Be
careful what you wish for. After years
of pleading, we finally have Governor Malloy’s full attention on the problems
of transportation. But his recently
announced plan for the state sound like he’s been reading from the book of Moses…
Robert Moses, the NYC planner who never met a
highway he didn’t like.
Governor
Malloy has announced that he wants to widen our interstate highways. All of
them, everywhere! “Look at New Jersey,” he
said recently. “They
were smart enough to build parallel highways to existing highways,” evoking
images of the six-lane wide New Jersey Turnpike where cars and trucks run in their
own lanes.
Great,
perhaps, for the swamps of Secaucus, but Governor Malloy says he wants to
replicate that on all of I-95 from Rhode Island to New York, adding lanes that
would eat into some of the most expensive real estate in the country.
Imagine
the decades of construction and the billions of dollars in cost.
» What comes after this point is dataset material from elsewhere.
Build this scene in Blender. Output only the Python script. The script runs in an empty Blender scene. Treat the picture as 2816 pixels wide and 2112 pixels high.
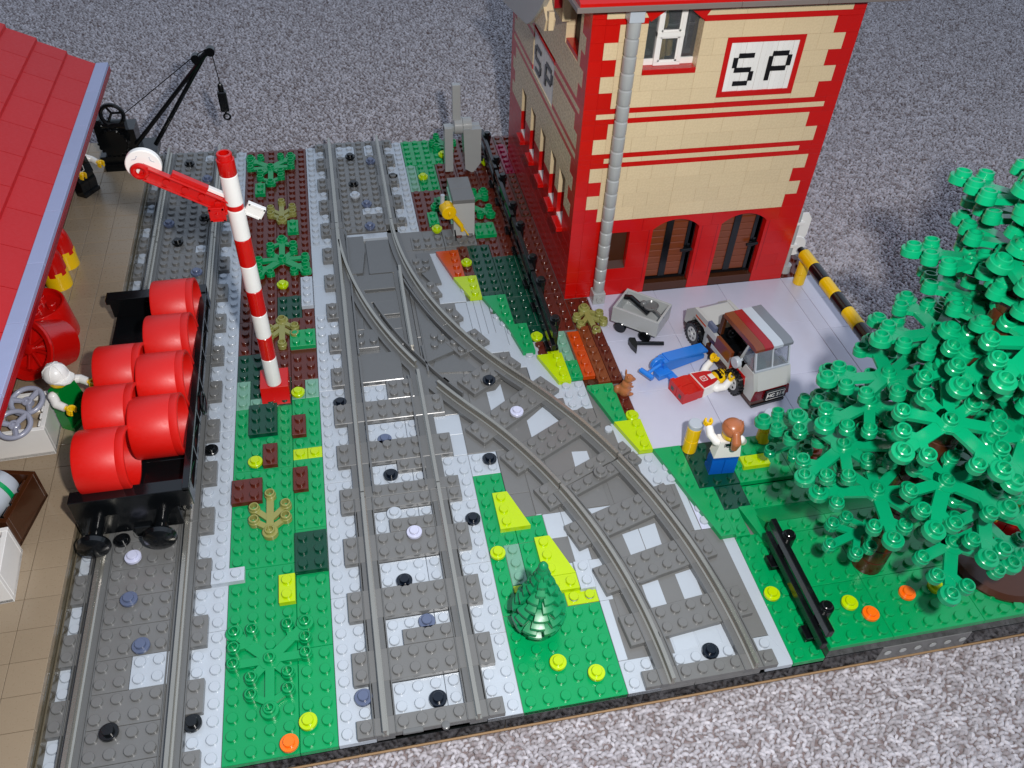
import bpy, bmesh, math, random
from mathutils import Vector, Matrix
random.seed(7)
D = bpy.data
SC = bpy.context.scene
COL = SC.collection
PI = math.pi

# ---------------------------------------------------------------- camera, world, flash, exposure
cam_d = D.cameras.new('camera'); cam = D.objects.new('camera', cam_d); COL.objects.link(cam)
cam.location = (9.6072, -19.9744, 45.2250)
cam.rotation_euler = (0.801402, -0.036913, -0.199319)
cam_d.sensor_width = 36.0; cam_d.sensor_fit = 'HORIZONTAL'
cam_d.lens = 2331.65 / 2816 * 36.0
cam_d.clip_start = 0.5; cam_d.clip_end = 600
SC.camera = cam
SC.render.resolution_x, SC.render.resolution_y = 1024, 768
W = D.worlds.new('World'); SC.world = W; W.use_nodes = True
wn_, wl_ = W.node_tree.nodes, W.node_tree.links
bg = wn_['Background']; bg.inputs[0].default_value = (0.60, 0.71, 0.88, 1)
# soft room daylight: gradient added, brighter from far right, to darken the left wall
tcw = wn_.new('ShaderNodeTexCoord'); dt = wn_.new('ShaderNodeVectorMath'); dt.operation = 'DOT_PRODUCT'; dt.inputs[1].default_value = (0.62, 0.42, 0.66)
mrw = wn_.new('ShaderNodeMapRange'); mrw.interpolation_type = 'SMOOTHSTEP'; mrw.inputs[1].default_value = -0.6; mrw.inputs[2].default_value = 1.0; mrw.inputs[3].default_value = 0.05; mrw.inputs[4].default_value = 0.98
wl_.new(tcw.outputs['Generated'], dt.inputs[0]); wl_.new(dt.outputs['Value'], mrw.inputs[0]); wl_.new(mrw.outputs[0], bg.inputs[1])
def lamp(name, loc, target, size, power, color):
    d = D.lights.new(name, 'AREA'); d.shape = 'DISK'; d.size = size; d.energy = power; d.color = color
    o = D.objects.new(name, d); COL.objects.link(o); o.location = loc
    o.rotation_euler = (Vector(target) - Vector(loc)).to_track_quat('-Z', 'Y').to_euler()
    return o
lamp('camera_flash', (16.6, -20.0, 48.6), (22, 34, 0), 2.2, 39500, (1.0, 0.97, 0.94))
SC.view_settings.view_transform = 'Standard'; SC.view_settings.look = 'None'
SC.view_settings.exposure = 0.0; SC.view_settings.gamma = 1.0
SC.cycles.use_denoising = True
SC.cycles.max_bounces = 6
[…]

The exit 14 widening on I-95 in Norwalk alone cost $41 million and it’s still
not done.
And
once built, would adding an extra lane or two really solve congestion or would
it just encourage more traffic? Wouldn’t
a six lane I-95 actually potentially reduce ridership on Metro-North? Sorry Governor, super-sizing I-95 is not the
answer.
Widening
our highways is not viable environmentally or economically. It’s a non-starter that will see years of
lawsuits while a better long-range solution sits right in front of us.
What
we need to do is better utilize Metro-North, the railroad line that parallels
I-95 for its entire length. We need to
turn it into a suburban “subway” line.
If
we increased train service from twice-an-hour off-peak to trains running every 10
to 15 minutes, you wouldn’t need to worry about a timetable. Just show up and catch the next train.
Why
not take the billions you could waste on highway widening and instead add more
trains and build more parking at the stations, giving riders better access to
the truly rapid-transit? We have already invested billions into Metro-North, so
why not finish the job?
Instead
we are going to hear the Governor’s grandiose dreams of paving the state as the
construction companies and unions see dollar signs in their eyes. The projected costs will be staggering. Many will love the ideas, but nobody will
like the few painful alternatives to pay for them.
There
will be the inevitable debate about tolls and where they should be placed… at
our borders or state-wide. Some will suggest we raise the gas tax. Maybe even offer privatized toll roads (or “Lexus lanes”).
Those
are the wrong discussions. Instead of
widening I-95 we should be widening use of an existing resource… our rails. Let’s build the Fairfield County Subway.
1 comment:
Excellent perspective. However we also need to bring back local feeder lines for the train; maybe trolleys need a comeback.